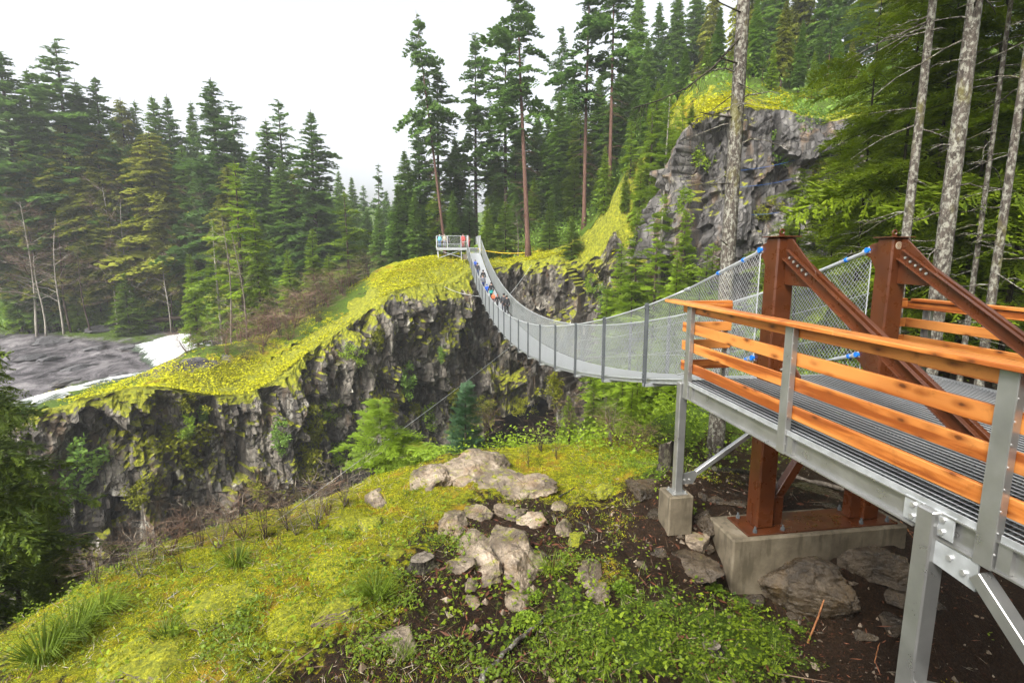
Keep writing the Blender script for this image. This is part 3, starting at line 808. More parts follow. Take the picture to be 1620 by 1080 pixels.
# K braces between the posts below the deck
for x, s_ in ((TX[0], 1), (TX[1], -1)):
    MB().beam((x + s_ * (HW + .10), TY, -3.74), (5.93 + s_ * -.06, TY, -2.72), .12, .14).build('knee_brace', M['brown'], tw, .006)
    MB().box((x + s_ * (HW + .09), TY, -3.93), (.18, .16, .44)).build('gusset_plate', M['brown'], tw, .004)
MB().box((5.93, TY, -2.62), (1.5, .16, .2)).build('cross_beam', M['brown'], tw, .006)
bp = MB().box((5.93, TY, -4.185), (2.56, .58, .028)).build('base_plate', M['brown'], tw, .004)
m2 = MB()
for x in (TX[0] - .22, TX[0] + .24, TX[1] - .24, TX[1] + .22):
    for y in (TY - .23, TY + .23):
        m2.cyl((x, y, -4.17), (x, y, -4.08), .016, 6); m2.cyl((x, y, -4.17), (x, y, -4.125), .032, 6)
m2.each('anchor_bolt', M['post_grey'], bp)
# round emblem plate on the second post
em = MB().cyl((TX[1] - .045, TY - HW, .125), (TX[1] - .045, TY - HW - .006, .125), .053, 20).build('emblem_disc', plain('cream_enamel', (.42, .36, .26), .4), tp[1])
m2 = MB()
c0 = Vector((TX[1] - .045, TY - HW - .0075, .125))
m2.tube([c0 + Vector((.040 * math.cos(a), 0, .040 * math.sin(a))) for a in np.linspace(0, 2 * math.pi, 19)], .004, 4)
for a in np.linspace(0, 2 * math.pi, 7)[:-1]:
    m2.cyl(c0 + Vector((.017 * math.cos(a), .003, .017 * math.sin(a))), c0 + Vector((.017 * math.cos(a), -.003, .017 * math.sin(a))), .008, 6)
m2.build('emblem_ring', plain('brown_enamel', (.15, .07, .03), .5), tp[1])

# ------------------------------------------------------------------ suspension bridge
YA, YB = 7.55, 71.5
def deck_z(y):
    t = (np.asarray(y, float) - YA) / (YB - YA)
    return -1.90 + 2.0 * t - 4 * 4.55 * t * (1 - t)
def cable_z(y):
    y = np.asarray(y, float)
    return deck_z(y) + 1.63 + .33 * np.exp(-(y - YA) / 3.2) + .25 * np.exp(-(YB - y) / 4)
XL, XR = 4.98, 6.88                            # cable planes
DXL, DXR = 5.16, 6.70                          # deck edges
br = thing('suspension_bridge', 'long sagging steel suspension footbridge walled with chain link mesh', 'bridge', ((XL + XR) / 2, 39, -5.5))
ys = np.r_[np.arange(YA + .0, 30, .5), np.arange(30, YB + .01, .8)]
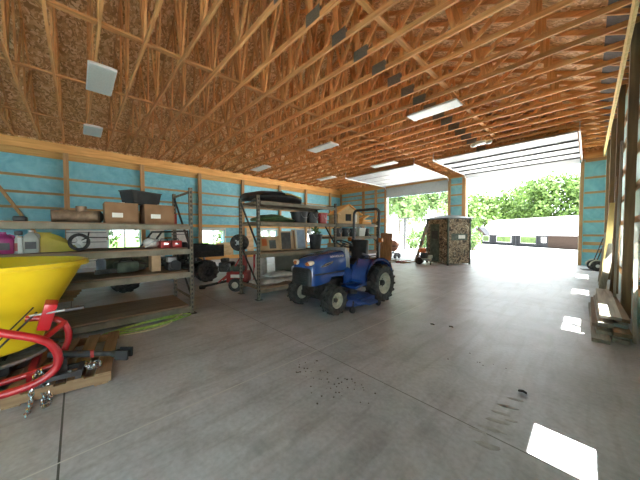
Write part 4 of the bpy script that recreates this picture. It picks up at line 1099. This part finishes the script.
════
# [GIVEN INSTRUCTION]
Only lines with "this" are wanted here; list each of them.

# [CORRECT RESPONSE]
Keep writing the Blender script for this image. This is part 3, starting at line 808. More parts follow. Take the picture to be 1620 by 1080 pixels.
Write part 4 of the bpy script that recreates this picture. It picks up at line 1099. This part finishes the script.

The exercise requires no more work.